Monday, June 30, 2014

Americans Think We Have the World’s Best Colleges. We Don’t.

The New York Times reports Americans Think We Have the World’s Best Colleges. We Don’t

America’s perceived international dominance of higher education, by contrast, rests largely on global rankings of top universities. According to a recent ranking by the London-based Times Higher Education, 18 of the world’s top 25 universities are American. Similarly, the Academic Ranking of World Universities, published annually by Shanghai Jiao Tong University, gives us 19 of 25... International university rankings, moreover, have little to do with education. Instead, they focus on universities as research institutions, using metrics such as the number of Nobel Prize winners on staff and journal articles published. A university could stop enrolling undergraduates with no effect on its score.

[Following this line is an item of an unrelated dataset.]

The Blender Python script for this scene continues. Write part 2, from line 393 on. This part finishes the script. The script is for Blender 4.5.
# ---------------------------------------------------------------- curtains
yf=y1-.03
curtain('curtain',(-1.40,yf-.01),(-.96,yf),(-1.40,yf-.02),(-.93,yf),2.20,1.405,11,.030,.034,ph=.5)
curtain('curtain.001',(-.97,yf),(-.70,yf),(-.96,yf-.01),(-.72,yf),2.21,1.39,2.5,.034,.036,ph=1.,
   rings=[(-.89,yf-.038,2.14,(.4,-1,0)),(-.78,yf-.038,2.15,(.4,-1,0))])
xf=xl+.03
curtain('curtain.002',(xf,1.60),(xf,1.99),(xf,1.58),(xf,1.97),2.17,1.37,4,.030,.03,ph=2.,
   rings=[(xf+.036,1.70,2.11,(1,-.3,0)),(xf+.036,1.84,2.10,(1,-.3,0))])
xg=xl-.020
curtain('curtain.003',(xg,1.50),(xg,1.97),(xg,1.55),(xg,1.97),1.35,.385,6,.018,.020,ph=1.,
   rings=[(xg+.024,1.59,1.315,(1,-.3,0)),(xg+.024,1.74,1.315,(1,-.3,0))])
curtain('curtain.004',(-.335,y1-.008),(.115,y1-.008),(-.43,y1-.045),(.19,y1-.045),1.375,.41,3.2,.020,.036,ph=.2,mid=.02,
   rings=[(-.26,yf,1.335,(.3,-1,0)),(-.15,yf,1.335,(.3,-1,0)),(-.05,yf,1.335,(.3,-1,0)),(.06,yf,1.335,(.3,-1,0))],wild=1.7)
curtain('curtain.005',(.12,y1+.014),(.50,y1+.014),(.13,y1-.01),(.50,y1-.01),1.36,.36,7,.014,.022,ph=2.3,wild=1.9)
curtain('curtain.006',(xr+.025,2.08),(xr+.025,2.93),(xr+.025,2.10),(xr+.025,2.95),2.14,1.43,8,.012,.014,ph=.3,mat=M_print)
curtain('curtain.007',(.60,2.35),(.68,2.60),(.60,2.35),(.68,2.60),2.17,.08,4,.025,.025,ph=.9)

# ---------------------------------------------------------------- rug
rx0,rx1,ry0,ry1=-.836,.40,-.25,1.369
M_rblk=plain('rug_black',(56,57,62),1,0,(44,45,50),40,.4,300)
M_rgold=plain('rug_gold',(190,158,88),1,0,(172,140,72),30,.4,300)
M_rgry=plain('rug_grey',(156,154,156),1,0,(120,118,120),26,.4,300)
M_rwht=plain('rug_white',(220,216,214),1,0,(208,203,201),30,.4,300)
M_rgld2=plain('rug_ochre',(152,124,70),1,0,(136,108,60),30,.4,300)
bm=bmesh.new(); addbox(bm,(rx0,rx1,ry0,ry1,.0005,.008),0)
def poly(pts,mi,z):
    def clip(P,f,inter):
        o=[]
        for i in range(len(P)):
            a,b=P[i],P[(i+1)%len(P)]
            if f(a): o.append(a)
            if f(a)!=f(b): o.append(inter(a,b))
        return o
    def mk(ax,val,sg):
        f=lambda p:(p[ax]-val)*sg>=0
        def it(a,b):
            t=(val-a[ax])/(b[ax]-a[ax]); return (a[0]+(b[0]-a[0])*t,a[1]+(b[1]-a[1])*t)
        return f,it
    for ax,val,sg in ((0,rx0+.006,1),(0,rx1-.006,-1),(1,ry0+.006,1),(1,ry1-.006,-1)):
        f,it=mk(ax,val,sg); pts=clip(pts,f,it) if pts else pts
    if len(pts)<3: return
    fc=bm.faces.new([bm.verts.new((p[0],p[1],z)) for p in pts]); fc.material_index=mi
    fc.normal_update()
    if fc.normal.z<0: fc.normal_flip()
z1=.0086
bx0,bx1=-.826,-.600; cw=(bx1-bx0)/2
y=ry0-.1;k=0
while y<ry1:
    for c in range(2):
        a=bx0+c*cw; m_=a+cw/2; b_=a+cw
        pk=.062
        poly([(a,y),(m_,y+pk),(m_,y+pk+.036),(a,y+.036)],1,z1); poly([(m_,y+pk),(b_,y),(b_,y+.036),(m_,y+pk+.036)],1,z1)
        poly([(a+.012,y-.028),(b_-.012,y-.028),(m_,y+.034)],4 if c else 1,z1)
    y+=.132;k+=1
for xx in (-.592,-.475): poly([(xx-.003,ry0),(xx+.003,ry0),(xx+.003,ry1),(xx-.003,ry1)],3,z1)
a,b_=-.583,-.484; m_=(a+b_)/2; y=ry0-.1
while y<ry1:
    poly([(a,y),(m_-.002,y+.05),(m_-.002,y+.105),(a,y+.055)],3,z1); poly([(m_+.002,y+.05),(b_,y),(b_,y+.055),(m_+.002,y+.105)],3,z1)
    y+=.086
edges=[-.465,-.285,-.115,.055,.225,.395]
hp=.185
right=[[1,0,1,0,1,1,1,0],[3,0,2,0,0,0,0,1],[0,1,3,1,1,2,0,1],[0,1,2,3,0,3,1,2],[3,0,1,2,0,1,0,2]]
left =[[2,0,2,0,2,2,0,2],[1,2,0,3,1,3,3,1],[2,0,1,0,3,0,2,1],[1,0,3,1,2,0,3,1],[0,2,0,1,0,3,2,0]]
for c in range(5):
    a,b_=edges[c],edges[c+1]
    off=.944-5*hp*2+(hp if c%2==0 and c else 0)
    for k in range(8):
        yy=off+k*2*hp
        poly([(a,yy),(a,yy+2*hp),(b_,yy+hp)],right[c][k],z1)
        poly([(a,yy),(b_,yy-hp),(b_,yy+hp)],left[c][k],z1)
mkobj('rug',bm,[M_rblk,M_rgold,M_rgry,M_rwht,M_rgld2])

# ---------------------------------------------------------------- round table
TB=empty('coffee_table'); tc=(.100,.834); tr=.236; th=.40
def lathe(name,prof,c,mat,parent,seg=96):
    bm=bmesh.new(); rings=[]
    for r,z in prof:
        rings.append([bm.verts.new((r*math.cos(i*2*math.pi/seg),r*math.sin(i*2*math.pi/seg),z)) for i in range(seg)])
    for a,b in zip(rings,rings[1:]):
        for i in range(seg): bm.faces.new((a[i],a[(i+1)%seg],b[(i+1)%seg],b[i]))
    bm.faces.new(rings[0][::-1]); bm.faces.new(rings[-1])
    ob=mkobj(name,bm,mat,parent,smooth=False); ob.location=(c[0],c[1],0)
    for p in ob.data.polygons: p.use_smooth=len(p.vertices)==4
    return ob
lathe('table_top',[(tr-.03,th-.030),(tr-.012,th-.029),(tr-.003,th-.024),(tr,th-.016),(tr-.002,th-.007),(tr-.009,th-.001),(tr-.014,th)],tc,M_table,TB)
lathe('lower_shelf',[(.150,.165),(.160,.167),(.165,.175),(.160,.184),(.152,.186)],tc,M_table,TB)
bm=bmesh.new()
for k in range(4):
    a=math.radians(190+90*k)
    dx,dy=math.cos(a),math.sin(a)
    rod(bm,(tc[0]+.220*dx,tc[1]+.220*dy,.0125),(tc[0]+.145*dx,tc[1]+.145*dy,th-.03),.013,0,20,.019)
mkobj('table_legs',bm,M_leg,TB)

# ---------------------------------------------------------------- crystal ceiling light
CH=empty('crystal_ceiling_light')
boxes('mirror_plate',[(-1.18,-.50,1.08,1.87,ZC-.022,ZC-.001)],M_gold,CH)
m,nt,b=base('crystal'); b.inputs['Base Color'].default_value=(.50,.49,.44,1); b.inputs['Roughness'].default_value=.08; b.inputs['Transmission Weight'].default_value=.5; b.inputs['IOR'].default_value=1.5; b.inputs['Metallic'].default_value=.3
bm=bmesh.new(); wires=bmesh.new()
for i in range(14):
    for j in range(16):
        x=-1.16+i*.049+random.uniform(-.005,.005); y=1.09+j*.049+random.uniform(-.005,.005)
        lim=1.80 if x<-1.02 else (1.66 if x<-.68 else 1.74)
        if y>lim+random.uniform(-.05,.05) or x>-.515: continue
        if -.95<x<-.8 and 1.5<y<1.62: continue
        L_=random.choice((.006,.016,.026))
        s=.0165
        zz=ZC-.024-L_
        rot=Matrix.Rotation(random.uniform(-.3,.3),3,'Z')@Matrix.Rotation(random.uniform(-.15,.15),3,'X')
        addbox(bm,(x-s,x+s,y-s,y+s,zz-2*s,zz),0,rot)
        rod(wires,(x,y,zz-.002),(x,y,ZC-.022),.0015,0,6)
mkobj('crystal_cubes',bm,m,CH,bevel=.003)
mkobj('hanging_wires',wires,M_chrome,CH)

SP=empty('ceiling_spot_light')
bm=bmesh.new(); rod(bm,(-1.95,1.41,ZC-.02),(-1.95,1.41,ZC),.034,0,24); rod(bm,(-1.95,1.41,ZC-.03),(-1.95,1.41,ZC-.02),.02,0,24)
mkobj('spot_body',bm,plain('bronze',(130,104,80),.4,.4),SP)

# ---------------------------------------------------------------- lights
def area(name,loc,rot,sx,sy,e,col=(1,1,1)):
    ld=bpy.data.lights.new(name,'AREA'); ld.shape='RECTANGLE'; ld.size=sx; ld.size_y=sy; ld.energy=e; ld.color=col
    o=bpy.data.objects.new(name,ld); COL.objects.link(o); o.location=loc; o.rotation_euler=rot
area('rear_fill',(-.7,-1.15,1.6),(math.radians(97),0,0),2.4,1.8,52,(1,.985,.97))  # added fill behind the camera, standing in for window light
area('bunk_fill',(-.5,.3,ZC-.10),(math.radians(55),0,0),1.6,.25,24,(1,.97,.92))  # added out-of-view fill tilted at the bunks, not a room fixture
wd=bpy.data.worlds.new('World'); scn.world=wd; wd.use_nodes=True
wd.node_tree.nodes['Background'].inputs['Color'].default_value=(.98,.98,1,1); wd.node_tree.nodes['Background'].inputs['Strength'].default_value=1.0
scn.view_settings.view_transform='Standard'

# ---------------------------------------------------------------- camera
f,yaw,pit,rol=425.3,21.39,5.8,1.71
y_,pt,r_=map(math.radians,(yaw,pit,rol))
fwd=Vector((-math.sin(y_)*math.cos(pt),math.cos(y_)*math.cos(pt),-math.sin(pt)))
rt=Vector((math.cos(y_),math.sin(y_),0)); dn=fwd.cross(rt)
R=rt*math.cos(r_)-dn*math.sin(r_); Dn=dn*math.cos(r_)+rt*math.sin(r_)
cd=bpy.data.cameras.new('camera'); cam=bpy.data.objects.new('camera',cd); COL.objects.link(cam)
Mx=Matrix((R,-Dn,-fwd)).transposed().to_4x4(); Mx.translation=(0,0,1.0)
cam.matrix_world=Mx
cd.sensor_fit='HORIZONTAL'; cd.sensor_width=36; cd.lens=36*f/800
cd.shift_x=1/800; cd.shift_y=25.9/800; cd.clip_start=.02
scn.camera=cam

The project is called the Program for the International Assessment of Adult Competencies (known as Piaac, sometimes called “pee-ack”). In 2011 and 2012, 166,000 adults ages 16 to 65 were tested in the O.E.C.D. countries (most of Europe along with the United States, Canada, Australia, Japan and South Korea) and Cyprus and Russia. Like PISA, Piaac tests people’s literacy and math skills...As with the measures of K-12 education, the United States battles it out for last place, this time with Italy and Spain. Countries that traditionally trounce America on the PISA test of 15-year-olds, such as Japan and Finland, also have much higher levels of proficiency and skill among adults.